A mulher passou ao meu lado e ordenou severa: “Gordo, vem cá!” Surpreso, mirei nos olhos dela que, ao dar-se conta do mal-entendido, apontou o arbusto onde um cãozinho peludo fazia xixi. Gordo era o nome próprio de seu animal de estimação. “Nem reparei que o senhor era gordinho”, desculpou-se, aumentando o constrangimento. Aceitei as desculpas, e fiquei ensaiando os desaforos que meu elevado teor de tolerância jamais permitiria. Mas que deu vontade, deu. Ela já cruzava a rua com o gordo de quatro patas – que até magro era – quando jurei iniciar uma dieta, pra já! Ser magro tem todas as vantagens. Primeiro, não é proibido o mau humor. Gordo tem a obrigação da simpatia e docilidade.
O maior exemplo disso é o Natal, onde o gordinho da família é sempre Papai Noel. Dê-lhe suor por baixo daquela ridícula roupa quente e barbas de algodão. E os apelidos que nos batizam? Porquinho é um clássico na linha veterinária, seguido de hipopótamos, elefantes e demais paquidermes. Baixinhos atarracados são comparados a “liquinhos”, aqueles pequenos botijões de gás. Gracejos que virariam em grossa pancadaria, não fôssemos nós obrigados a agir como os mais bem “humorados” da espécie humana. Outra chatice são os “conselhos” de amigos e frases tipo “até que você é bonito, porque não faz um regime?” Arre! É triste! Um sujeito magro não se abalaria, como eu, com uma estranha gritando pelo “gordo”. Não é nada com ele, ora!

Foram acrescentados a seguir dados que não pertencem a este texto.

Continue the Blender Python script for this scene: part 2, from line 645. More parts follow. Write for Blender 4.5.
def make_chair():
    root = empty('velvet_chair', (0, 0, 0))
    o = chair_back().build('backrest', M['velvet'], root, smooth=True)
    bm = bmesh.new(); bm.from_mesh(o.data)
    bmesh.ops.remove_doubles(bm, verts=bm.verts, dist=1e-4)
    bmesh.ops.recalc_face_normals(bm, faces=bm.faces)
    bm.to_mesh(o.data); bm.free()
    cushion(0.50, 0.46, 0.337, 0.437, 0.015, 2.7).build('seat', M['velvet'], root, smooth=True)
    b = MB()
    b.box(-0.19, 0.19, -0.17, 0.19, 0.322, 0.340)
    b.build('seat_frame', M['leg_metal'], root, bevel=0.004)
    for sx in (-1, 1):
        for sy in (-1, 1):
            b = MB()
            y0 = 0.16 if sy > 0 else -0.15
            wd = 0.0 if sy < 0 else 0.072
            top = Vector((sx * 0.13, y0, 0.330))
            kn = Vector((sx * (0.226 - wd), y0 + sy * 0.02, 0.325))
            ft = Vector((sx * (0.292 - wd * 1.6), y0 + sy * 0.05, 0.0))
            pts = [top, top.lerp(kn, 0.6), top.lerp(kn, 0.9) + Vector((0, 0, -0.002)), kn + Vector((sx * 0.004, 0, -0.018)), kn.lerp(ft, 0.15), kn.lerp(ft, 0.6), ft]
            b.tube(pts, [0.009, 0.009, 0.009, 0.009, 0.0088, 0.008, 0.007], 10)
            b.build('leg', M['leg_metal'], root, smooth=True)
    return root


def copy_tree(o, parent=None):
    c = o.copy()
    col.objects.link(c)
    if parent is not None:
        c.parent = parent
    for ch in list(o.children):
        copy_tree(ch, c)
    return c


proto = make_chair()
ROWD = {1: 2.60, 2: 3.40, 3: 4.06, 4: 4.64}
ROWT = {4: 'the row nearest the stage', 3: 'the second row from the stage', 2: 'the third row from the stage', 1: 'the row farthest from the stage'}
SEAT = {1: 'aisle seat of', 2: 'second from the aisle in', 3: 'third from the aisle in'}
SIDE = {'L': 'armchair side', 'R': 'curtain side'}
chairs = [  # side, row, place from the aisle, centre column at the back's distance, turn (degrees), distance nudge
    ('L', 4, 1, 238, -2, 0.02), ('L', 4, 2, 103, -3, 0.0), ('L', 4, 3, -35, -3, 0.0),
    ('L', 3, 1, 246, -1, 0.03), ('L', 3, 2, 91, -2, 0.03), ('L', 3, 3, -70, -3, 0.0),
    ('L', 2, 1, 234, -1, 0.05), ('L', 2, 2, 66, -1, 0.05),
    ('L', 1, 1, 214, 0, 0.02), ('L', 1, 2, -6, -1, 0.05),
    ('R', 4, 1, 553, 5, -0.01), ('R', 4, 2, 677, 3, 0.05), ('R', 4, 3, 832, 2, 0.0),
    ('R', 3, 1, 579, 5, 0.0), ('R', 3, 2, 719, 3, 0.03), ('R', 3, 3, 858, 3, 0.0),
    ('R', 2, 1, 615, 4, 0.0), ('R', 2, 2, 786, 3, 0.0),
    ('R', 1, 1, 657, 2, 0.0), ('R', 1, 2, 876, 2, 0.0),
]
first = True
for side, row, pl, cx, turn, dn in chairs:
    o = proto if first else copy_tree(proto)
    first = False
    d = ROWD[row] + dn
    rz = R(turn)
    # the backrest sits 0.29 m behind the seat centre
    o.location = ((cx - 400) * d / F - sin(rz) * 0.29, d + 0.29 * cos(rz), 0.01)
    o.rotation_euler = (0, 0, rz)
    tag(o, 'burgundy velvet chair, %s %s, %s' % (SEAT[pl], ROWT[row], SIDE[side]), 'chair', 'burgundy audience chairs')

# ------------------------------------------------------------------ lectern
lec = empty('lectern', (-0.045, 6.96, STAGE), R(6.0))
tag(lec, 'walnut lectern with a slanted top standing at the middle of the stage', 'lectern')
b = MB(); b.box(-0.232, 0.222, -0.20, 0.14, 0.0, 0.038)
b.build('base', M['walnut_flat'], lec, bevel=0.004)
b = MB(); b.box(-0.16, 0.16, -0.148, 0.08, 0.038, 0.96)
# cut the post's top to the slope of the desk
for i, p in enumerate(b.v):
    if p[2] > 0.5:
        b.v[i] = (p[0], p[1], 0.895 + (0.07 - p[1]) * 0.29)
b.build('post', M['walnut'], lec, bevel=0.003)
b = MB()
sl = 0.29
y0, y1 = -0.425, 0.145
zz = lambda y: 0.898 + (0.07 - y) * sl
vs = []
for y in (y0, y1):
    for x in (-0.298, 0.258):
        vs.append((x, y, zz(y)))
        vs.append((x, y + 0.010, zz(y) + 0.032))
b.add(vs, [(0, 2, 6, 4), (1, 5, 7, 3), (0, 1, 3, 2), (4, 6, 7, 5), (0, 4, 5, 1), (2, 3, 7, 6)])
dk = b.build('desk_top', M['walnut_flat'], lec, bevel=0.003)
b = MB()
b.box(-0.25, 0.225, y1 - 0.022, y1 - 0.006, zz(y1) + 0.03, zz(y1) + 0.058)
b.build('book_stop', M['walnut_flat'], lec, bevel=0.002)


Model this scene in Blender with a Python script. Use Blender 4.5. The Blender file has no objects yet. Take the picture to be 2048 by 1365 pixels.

A ansiedade é a maior inimiga dos fofos. Aliás, só de lembrar do incidente que motivou este desabafo, me bateu fissura por algo doce. Amanhã, compenso com uma caminhada extra. E se outra tia me confundir com o cãozinho de estimação. Eu mordo! Afinal, paciência tem limite. E aí no estacionamento do supermercado, abraçado em sacolas contendo pães integrais, frutas, verduras e um pecaminoso sorvete, enfim, compras de um gordinho cheio de culpas, se atravessa o sujeito cheios de sorrisos e asquerosa simpatia. Aquela típica dos leitores de autoajuda. Praticamente me obriga a largar tudo no chão para segurar seu folder. Ele vendia diet sheik!
“Está me chamando de gordo?” Sem jeito, ele responde que só estava oferecendo um complemento alimentar saudável, que inclusive ajuda a emagrecer. De forma alguma pretendia ofender. “Então por que nesse imenso e lotado estacionamento tu me achou?” Enquanto ele pensava na resposta, pedi licença, abri o porta-malas, guardei as sacolas e dei um tapinha fraterno nas costas dele: “Amigão, to brincando contigo. Gordo não se irrita com isso. Mas da próxima vez, só coloca tua propaganda no para-brisas”, aconselhei. Deixa eu aceitar, sozinho, minha obesidade.Saí feliz com a cara desconcertada do cara. E mais decidido, é claro, a perder muitos quilinhos. E o sorvete na sacola? Pô, era sábado. Eu estava tenso!
Assim, eu me rendi! Caminho todos os dias, contabilizo cada grama eliminada e, mesmo assim, enfrento humilhações, como ser ultrapassado por vovós melhor condicionadas. Tento acompanhá-las e as pernas fraquejam. Desesperado, confiro, o relógio. O tempo não passa… Pior, quem passa são as mesmas senhoras. Uma, duas vezes! A recompensa após tanto sacrifício é o bar da academia. Deliciosas saladas de frutas, bebidas e iogurtes light. Eba! Sanduíches naturais! Mas a turma sarada come – bem ao meu lado – cheeseburgers com bacon e ovo. Hotdogs de molhos vermelhos suspeitos e fritas, toneladas de batatas fritas! Se eles podem, por que não eu?